As gravações (quase todas no estúdio das Olaias; só as vozes foram gravadas noutros locais, metade em casa de Leonardo Bindilatti, metade no estúdio da Interpress, no Bairro Alto) deram à luz 11 canções difíceis de definir: suaves e delicadas mas também orgânicas e bem produzidas, nascidas de uma necessidade de expressão musical que está também ligada à poesia, à musicalidade das palavras e à procura da beleza enquanto conceito estético e melódico. Tudo envolto num disco também ele concebido pessoalmente por Sallim, enquanto objeto: o design é todo feito por ela, incluída a capa, um autoretrato à beira-mar, que descreve bem a sua música íntima e cuidada.

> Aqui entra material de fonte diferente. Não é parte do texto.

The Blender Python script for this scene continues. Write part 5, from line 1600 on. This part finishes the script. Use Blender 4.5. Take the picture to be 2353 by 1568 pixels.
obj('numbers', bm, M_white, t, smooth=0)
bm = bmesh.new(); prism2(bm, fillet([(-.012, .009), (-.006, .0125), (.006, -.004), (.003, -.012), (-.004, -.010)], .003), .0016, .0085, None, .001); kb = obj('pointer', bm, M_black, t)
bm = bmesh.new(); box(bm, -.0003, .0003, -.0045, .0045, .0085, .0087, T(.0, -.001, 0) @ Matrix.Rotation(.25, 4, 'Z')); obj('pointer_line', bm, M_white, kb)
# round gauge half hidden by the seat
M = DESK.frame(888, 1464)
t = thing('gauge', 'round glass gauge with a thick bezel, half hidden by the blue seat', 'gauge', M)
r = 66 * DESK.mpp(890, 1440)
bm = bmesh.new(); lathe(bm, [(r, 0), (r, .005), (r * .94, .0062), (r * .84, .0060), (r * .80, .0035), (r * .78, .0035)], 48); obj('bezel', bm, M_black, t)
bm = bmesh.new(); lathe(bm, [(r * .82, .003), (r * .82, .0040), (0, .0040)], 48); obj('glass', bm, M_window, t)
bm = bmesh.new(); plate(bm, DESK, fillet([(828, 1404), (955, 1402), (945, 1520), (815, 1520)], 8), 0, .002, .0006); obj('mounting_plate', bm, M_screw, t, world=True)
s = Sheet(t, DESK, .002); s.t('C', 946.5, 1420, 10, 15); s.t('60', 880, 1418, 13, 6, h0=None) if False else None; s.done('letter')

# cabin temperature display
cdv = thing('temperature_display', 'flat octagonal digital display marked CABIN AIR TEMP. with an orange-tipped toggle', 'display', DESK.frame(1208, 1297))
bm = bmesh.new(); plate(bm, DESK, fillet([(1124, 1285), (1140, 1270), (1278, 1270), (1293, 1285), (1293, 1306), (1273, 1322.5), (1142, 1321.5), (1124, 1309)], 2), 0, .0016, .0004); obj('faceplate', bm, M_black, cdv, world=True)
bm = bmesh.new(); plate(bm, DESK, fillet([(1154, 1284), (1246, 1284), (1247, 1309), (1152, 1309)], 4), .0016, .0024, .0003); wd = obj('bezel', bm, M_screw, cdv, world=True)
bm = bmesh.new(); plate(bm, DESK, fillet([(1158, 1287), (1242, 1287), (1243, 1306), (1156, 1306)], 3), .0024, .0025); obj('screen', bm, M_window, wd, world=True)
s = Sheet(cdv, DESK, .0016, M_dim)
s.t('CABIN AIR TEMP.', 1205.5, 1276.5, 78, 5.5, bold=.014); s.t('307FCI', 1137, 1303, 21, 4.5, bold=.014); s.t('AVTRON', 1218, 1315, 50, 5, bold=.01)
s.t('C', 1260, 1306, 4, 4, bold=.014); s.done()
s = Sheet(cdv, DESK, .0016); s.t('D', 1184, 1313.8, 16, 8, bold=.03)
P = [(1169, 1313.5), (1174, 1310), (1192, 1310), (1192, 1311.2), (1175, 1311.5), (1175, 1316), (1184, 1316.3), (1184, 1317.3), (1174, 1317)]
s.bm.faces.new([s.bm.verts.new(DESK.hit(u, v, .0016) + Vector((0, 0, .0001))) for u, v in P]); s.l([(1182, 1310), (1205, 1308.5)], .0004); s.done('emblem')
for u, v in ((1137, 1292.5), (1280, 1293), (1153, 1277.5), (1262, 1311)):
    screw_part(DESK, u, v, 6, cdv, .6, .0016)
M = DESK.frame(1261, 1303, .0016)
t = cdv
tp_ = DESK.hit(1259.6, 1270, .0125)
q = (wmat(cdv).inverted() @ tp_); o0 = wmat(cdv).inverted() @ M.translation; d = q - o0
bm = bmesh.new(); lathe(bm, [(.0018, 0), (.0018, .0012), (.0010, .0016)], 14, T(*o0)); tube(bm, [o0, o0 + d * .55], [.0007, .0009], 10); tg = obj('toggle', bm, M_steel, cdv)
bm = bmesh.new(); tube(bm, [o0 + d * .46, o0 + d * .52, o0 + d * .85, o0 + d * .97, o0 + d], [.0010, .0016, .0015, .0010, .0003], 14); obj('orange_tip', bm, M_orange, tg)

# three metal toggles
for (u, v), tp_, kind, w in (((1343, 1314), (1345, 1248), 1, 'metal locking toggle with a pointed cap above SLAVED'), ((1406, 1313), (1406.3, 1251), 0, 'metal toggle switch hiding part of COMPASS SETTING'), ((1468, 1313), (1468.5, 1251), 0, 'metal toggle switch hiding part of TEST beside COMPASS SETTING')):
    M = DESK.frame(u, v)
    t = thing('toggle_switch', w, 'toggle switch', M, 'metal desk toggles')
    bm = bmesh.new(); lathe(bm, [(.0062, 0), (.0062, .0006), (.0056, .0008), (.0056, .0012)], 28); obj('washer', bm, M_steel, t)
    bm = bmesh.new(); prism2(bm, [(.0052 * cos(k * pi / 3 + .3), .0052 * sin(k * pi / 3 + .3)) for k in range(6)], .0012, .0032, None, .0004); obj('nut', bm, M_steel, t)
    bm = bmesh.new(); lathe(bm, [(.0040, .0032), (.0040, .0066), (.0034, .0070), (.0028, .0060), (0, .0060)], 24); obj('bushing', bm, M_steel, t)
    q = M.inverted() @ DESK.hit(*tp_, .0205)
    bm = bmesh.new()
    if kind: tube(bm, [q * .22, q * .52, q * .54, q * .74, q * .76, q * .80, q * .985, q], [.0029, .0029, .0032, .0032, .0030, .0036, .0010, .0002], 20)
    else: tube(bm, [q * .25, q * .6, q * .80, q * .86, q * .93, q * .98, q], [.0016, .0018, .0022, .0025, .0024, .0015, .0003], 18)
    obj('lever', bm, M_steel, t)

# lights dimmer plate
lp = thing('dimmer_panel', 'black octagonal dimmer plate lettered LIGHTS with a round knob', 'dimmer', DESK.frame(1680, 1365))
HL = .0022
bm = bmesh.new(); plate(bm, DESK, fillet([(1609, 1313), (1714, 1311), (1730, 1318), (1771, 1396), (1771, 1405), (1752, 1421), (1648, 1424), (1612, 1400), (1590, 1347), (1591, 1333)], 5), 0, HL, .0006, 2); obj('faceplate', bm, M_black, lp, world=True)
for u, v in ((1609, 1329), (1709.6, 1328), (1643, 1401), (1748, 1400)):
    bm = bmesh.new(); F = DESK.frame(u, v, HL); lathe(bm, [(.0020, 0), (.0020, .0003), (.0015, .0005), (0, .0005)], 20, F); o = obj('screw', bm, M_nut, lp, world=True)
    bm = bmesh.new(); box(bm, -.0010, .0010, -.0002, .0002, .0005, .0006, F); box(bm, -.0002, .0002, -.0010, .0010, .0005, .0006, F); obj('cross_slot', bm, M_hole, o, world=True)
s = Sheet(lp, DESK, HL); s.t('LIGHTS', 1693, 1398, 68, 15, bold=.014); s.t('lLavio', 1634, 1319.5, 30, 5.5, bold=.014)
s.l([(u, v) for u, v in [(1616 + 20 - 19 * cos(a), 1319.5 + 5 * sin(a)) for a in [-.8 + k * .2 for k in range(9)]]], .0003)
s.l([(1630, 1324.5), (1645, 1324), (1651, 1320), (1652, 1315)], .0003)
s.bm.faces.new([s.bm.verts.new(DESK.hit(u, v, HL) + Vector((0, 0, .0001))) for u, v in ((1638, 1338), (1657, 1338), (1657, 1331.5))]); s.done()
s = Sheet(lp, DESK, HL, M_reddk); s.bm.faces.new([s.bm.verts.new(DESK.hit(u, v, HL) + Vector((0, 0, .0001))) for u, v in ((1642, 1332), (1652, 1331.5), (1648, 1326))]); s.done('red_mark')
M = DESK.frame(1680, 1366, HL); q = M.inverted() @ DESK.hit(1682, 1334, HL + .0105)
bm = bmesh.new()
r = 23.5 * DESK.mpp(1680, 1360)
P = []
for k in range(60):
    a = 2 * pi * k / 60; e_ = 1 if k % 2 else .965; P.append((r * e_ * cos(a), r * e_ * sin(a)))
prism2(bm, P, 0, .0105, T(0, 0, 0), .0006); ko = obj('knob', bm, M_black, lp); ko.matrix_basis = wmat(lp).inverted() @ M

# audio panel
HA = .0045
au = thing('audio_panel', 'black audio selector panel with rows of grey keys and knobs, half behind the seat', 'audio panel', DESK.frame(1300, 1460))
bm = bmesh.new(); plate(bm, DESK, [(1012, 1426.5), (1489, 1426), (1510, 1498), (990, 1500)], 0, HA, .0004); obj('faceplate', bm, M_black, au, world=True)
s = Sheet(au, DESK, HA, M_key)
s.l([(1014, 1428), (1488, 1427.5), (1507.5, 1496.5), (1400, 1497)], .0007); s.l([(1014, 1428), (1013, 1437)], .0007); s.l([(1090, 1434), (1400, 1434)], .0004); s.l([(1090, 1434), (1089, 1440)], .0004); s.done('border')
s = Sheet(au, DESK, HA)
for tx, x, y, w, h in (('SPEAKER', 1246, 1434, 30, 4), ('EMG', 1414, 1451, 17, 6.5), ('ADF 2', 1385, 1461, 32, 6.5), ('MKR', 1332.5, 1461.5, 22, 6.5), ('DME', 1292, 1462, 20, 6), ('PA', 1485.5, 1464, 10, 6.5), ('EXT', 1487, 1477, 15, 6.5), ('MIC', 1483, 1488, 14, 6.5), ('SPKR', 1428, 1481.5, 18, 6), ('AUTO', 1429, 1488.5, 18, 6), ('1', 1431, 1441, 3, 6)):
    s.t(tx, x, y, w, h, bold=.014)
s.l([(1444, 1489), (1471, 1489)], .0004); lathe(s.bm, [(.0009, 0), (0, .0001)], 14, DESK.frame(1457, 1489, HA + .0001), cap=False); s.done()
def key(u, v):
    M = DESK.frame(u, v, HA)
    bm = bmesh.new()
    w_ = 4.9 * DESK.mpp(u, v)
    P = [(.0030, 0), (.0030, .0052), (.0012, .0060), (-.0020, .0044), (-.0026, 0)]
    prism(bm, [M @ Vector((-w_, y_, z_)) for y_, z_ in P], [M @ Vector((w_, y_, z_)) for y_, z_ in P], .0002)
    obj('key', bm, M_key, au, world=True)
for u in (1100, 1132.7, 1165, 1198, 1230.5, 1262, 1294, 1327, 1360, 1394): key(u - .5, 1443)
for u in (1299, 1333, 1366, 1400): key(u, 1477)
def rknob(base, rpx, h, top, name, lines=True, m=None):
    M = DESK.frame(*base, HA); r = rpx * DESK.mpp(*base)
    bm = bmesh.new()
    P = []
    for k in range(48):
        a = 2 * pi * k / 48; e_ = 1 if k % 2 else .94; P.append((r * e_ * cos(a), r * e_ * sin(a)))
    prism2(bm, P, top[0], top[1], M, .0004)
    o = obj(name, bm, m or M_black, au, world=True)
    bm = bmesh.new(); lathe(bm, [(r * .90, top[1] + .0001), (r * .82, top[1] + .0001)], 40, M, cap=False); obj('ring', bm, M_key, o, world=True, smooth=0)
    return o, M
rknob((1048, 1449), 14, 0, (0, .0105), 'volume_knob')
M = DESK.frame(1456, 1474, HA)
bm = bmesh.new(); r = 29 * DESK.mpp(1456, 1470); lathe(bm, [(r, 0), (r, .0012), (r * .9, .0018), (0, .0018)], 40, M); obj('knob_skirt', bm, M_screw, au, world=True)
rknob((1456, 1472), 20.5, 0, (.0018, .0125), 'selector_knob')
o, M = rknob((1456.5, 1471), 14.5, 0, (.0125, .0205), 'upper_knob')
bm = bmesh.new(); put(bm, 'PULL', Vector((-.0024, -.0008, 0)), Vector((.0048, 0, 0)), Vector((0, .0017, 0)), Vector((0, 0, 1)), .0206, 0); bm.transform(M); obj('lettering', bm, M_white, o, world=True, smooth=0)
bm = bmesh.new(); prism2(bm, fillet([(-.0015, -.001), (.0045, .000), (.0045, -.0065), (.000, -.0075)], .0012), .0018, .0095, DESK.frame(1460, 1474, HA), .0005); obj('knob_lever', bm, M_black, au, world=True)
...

Entretanto, Sallim editou e apresentou esse primeiro álbum, o que aconteceu no passado dia 19 de março, na Galeria Monumental, em Lisboa. Perguntamos-lhe se sente a pressão de dar um primeiro passo como este e ela admite que sim, mas garante que viveu momentos de maior pressão durante as hesitações de 2015, quando chegou mesmo a achar que Isula não veria a luz do dia: “Este disco teve fases em que achava que já não [o] ia lançar, porque acho que essa presão senti-a mais na altura em que estava a acontecer a realização do disco em si, [não agora]. Já tive tempo para me mentalizar deste disco. [Mas] sim, [ainda] sinto alguma pressão, claro. Agora tenho de fazer melhor do que já fiz, tenho de fazer sempre melhor. Isso é um bocado assustador, mas não é assim tanto. E é bom ”.

Uma pressão que, contudo, não a assusta nem a faz recuar. Quando lhe perguntamos por objetivos para o futuro, quando o seu caminho ainda se faz no presente (com um álbum novo tão fresco que ainda está para sair), mostra-se mais feliz do que assustada com a sua nova ligação à música: “[Quero] gravar outro [disco]. O mais rapidamente possível. E concertos, claro. Quero bué tocar”. O futuro, como cantava B Fachada em B Fachada é p’ra meninos, é sempre incerto. Por ora, aproveitemos que Sallim esteja a partilhar a sua intimidade com todos nós. E tão bonita que ela é.